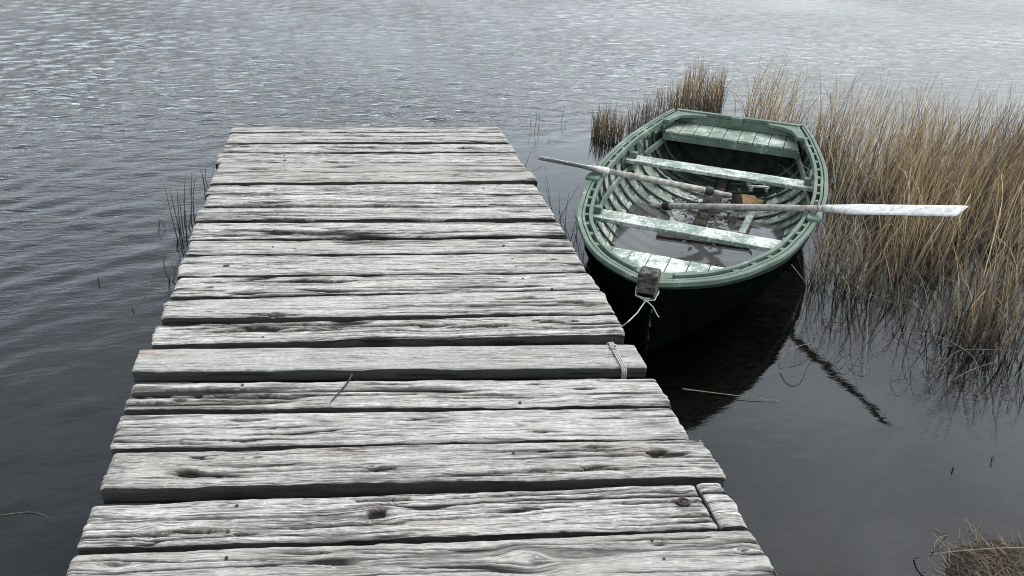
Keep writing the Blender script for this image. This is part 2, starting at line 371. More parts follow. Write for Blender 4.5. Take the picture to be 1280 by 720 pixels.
vor = M.n('ShaderNodeTexVoronoi', i_Scale=34.); M.l(v, vor.inputs['Vector']); big = M.noise(v, 2.2, 6, .6)
vcol = M.n('ShaderNodeSeparateColor'); M.l(vor.outputs['Color'], vcol.inputs[0])
c = M.mix(M.rng(big, .35, .65), (.03, .028, .025), (.15, .143, .13)); c = M.mix(M.rng(vcol.outputs[0], .6, 1., 0, .22), c, (.24, .23, .21))
c = M.mix(M.rng(M.noise(v, 45, 4, .6), .62, .70, 0, .8), c, (.42, .41, .38))
c = M.mix(M.rng(M.noise(v, 26, 5, .7), .42, .62, 0, .8), c, (.19, .185, .17)); c = M.mix(M.rng(M.noise(M.vec((1, 3, 1)), 9, 5, .7), .48, .36, 0, .8), c, (.015, .014, .012))
M.col(c); M.bump(M.noise(v, 40, 4), .8, .01)
bed = mb.build('lake_bed', M.m, smooth=True); tag(bed, kind='structure')

# ------------------------------------------------------------------ jetty
DZ = .45
jetty = empty('wooden_jetty', (.15, 3.8, 0))
tag(jetty, 'weathered grey plank jetty running out over the water beside the rowing boat', 'jetty')
JO = np.array([.15, 3.8, 0])
xl = lambda y: 288-.371*(y-160)
xr = lambda y: 625+.625*(y-160)
# each board: y of (left far, left near, right far, right near) edge, end offsets, options
BO = [
 (159.5,165.3,158.5,164.6,0,0,{}), (166.3,178,165.6,177.2,-.01,0,{}), (179.6,189.4,179,188.8,0,.01,{}), (191,203,191,202.6,.02,0,{}),
 (204,215.6,203.6,213.6,-.01,.01,dict(v=[(430,208,.07,.012),(322,211,.06,.008)],k=[(429,208,.03,3,.7)],m=1)), (216.2,229,214.2,225.2,.0,.03,dict(m=1)), (231,242,229,241.2,.0,0,{}),
 (243,257.5,242.6,256.8,-.01,0,dict(c=1.3,v=[(370,257,.4,.009),(440,257,.25,.010)])), (260,274.5,259.2,272,.01,0,dict(v=[(650,265,.05,.01)])),
 (278,299,277.6,293.2,0,.0,dict(k=[(362,289,.03,3.5,.7)],v=[(362,291,.11,.016),(520,297,.35,.008),(430,297,.14,.010)],nick=[(450,296,.25,.018)])), (301,317.5,297,315,-.01,.0,dict(v=[(690,306,.10,.010),(700,313,.14,.007)])),
 (320,344.5,316.5,338.5,.0,-.01,dict(h=[(282,333,.011)],k=[(690,324,.014,3,.7)])),
 (346,371,341.2,360.5,-.01,.0,dict(v=[(378,350,.035,.008),(425,350,.08,.005),(270,352,.05,.006),(262,363,.05,.004)],k=[(388,350,.035,3,.45)],h=[(262,358,.011)],crk=1)),
 (375,397.5,362,390.5,.0,.0,dict(v=[(345,394,.09,.006),(715,378,.05,.008)],k=[(345,392,.01,3,.6),(735,382,.02,2,.5)])),
 (405.5,431,392.4,417.5,.0,-.01,dict(v=[(330,410,.10,.018),(300,414,.10,.008),(470,407.5,.30,.009),(540,407,.06,.014),(600,408,.13,.012),(690,402,.06,.010),(390,413,.16,.006),(745,409,.10,.006)],k=[(350,414,.03,2.6,.3),(545,406,.04,2.2,.35)],h=[(718,401,.012)],nick=[(480,403,.3,.014)],c=1.3)),
 (436,464.5,430,459.5,.03,-.01,dict(s=1,k=[(428,450,.03,4,.12)],dz=.004)),
 (477,511.5,470.5,505,.01,.0,dict(c=2.6,v=[(300,484,.3,.004),(330,494,.5,.005),(220,493,.3,.005),(250,502,.3,.005),(730,484,.04,.006),(600,496,.2,.0035),(520,487,.25,.003)],k=[(730,484,.012,3,.8)])),
 (517,560,507.5,546,.01,-.01,dict(v=[(305,550,.16,.004),(310,524,.05,.005),(676,540,.03,.005),(230,556,.1,.003)],k=[(312,551,.012,4,.7),(310,524,.010,4,.5),(676,540,.012,3,.6)],c=.7)),
 (566.5,611,548.5,597.5,-.01,.03,dict(v=[(235,592,.035,.016),(265,596,.06,.006),(820,566,.028,.014),(745,585,.045,.006),(480,587,.04,.006),(330,583,.12,.004),(740,558,.05,.005)],k=[(235,592,.018,1.8,.5),(820,566,.02,1.2,.3),(740,558,.013,3,.8),(745,585,.011,3,.8),(480,587,.012,3,.6)],c=.6,m=1,dz=.002,th=.075)),
 (629,684,602.5,656,.0,.0,dict(h=[(854,628,.015)],v=[(473,641,.028,.020),(245,664,.055,.007),(835,619,.10,.004),(865,644,.06,.005),(480,622,.06,.006)],k=[(473,641,.025,1.3,.3),(240,665,.014,3.2,.4),(188,663,.022,1,.35)],c=.7,cut=865,th=.07)),
 (691.5,765,661,733,.0,.0,dict(k=[(430,700,.016,3,.3),(720,690,.02,4,.3),(660,698,.04,1.4,.15),(930,687,.012,2,.8),(140,703,.02,3,.5)],c=.7,m=1)),
 (775,860,742,830,.0,.0,dict(c=.8)), ]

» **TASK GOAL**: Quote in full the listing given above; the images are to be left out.

» **RESPONSE**:
Keep writing the Blender script for this image. This is part 2, starting at line 371. More parts follow. Write for Blender 4.5. Take the picture to be 1280 by 720 pixels.
vor = M.n('ShaderNodeTexVoronoi', i_Scale=34.); M.l(v, vor.inputs['Vector']); big = M.noise(v, 2.2, 6, .6)
vcol = M.n('ShaderNodeSeparateColor'); M.l(vor.outputs['Color'], vcol.inputs[0])
c = M.mix(M.rng(big, .35, .65), (.03, .028, .025), (.15, .143, .13)); c = M.mix(M.rng(vcol.outputs[0], .6, 1., 0, .22), c, (.24, .23, .21))
c = M.mix(M.rng(M.noise(v, 45, 4, .6), .62, .70, 0, .8), c, (.42, .41, .38))
c = M.mix(M.rng(M.noise(v, 26, 5, .7), .42, .62, 0, .8), c, (.19, .185, .17)); c = M.mix(M.rng(M.noise(M.vec((1, 3, 1)), 9, 5, .7), .48, .36, 0, .8), c, (.015, .014, .012))
M.col(c); M.bump(M.noise(v, 40, 4), .8, .01)
bed = mb.build('lake_bed', M.m, smooth=True); tag(bed, kind='structure')

# ------------------------------------------------------------------ jetty
DZ = .45
jetty = empty('wooden_jetty', (.15, 3.8, 0))
tag(jetty, 'weathered grey plank jetty running out over the water beside the rowing boat', 'jetty')
JO = np.array([.15, 3.8, 0])
xl = lambda y: 288-.371*(y-160)
xr = lambda y: 625+.625*(y-160)
# each board: y of (left far, left near, right far, right near) edge, end offsets, options
BO = [
 (159.5,165.3,158.5,164.6,0,0,{}), (166.3,178,165.6,177.2,-.01,0,{}), (179.6,189.4,179,188.8,0,.01,{}), (191,203,191,202.6,.02,0,{}),
 (204,215.6,203.6,213.6,-.01,.01,dict(v=[(430,208,.07,.012),(322,211,.06,.008)],k=[(429,208,.03,3,.7)],m=1)), (216.2,229,214.2,225.2,.0,.03,dict(m=1)), (231,242,229,241.2,.0,0,{}),
 (243,257.5,242.6,256.8,-.01,0,dict(c=1.3,v=[(370,257,.4,.009),(440,257,.25,.010)])), (260,274.5,259.2,272,.01,0,dict(v=[(650,265,.05,.01)])),
 (278,299,277.6,293.2,0,.0,dict(k=[(362,289,.03,3.5,.7)],v=[(362,291,.11,.016),(520,297,.35,.008),(430,297,.14,.010)],nick=[(450,296,.25,.018)])), (301,317.5,297,315,-.01,.0,dict(v=[(690,306,.10,.010),(700,313,.14,.007)])),
 (320,344.5,316.5,338.5,.0,-.01,dict(h=[(282,333,.011)],k=[(690,324,.014,3,.7)])),
 (346,371,341.2,360.5,-.01,.0,dict(v=[(378,350,.035,.008),(425,350,.08,.005),(270,352,.05,.006),(262,363,.05,.004)],k=[(388,350,.035,3,.45)],h=[(262,358,.011)],crk=1)),
 (375,397.5,362,390.5,.0,.0,dict(v=[(345,394,.09,.006),(715,378,.05,.008)],k=[(345,392,.01,3,.6),(735,382,.02,2,.5)])),
 (405.5,431,392.4,417.5,.0,-.01,dict(v=[(330,410,.10,.018),(300,414,.10,.008),(470,407.5,.30,.009),(540,407,.06,.014),(600,408,.13,.012),(690,402,.06,.010),(390,413,.16,.006),(745,409,.10,.006)],k=[(350,414,.03,2.6,.3),(545,406,.04,2.2,.35)],h=[(718,401,.012)],nick=[(480,403,.3,.014)],c=1.3)),
 (436,464.5,430,459.5,.03,-.01,dict(s=1,k=[(428,450,.03,4,.12)],dz=.004)),
 (477,511.5,470.5,505,.01,.0,dict(c=2.6,v=[(300,484,.3,.004),(330,494,.5,.005),(220,493,.3,.005),(250,502,.3,.005),(730,484,.04,.006),(600,496,.2,.0035),(520,487,.25,.003)],k=[(730,484,.012,3,.8)])),
 (517,560,507.5,546,.01,-.01,dict(v=[(305,550,.16,.004),(310,524,.05,.005),(676,540,.03,.005),(230,556,.1,.003)],k=[(312,551,.012,4,.7),(310,524,.010,4,.5),(676,540,.012,3,.6)],c=.7)),
 (566.5,611,548.5,597.5,-.01,.03,dict(v=[(235,592,.035,.016),(265,596,.06,.006),(820,566,.028,.014),(745,585,.045,.006),(480,587,.04,.006),(330,583,.12,.004),(740,558,.05,.005)],k=[(235,592,.018,1.8,.5),(820,566,.02,1.2,.3),(740,558,.013,3,.8),(745,585,.011,3,.8),(480,587,.012,3,.6)],c=.6,m=1,dz=.002,th=.075)),
 (629,684,602.5,656,.0,.0,dict(h=[(854,628,.015)],v=[(473,641,.028,.020),(245,664,.055,.007),(835,619,.10,.004),(865,644,.06,.005),(480,622,.06,.006)],k=[(473,641,.025,1.3,.3),(240,665,.014,3.2,.4),(188,663,.022,1,.35)],c=.7,cut=865,th=.07)),
 (691.5,765,661,733,.0,.0,dict(k=[(430,700,.016,3,.3),(720,690,.02,4,.3),(660,698,.04,1.4,.15),(930,687,.012,2,.8),(140,703,.02,3,.5)],c=.7,m=1)),
 (775,860,742,830,.0,.0,dict(c=.8)), ]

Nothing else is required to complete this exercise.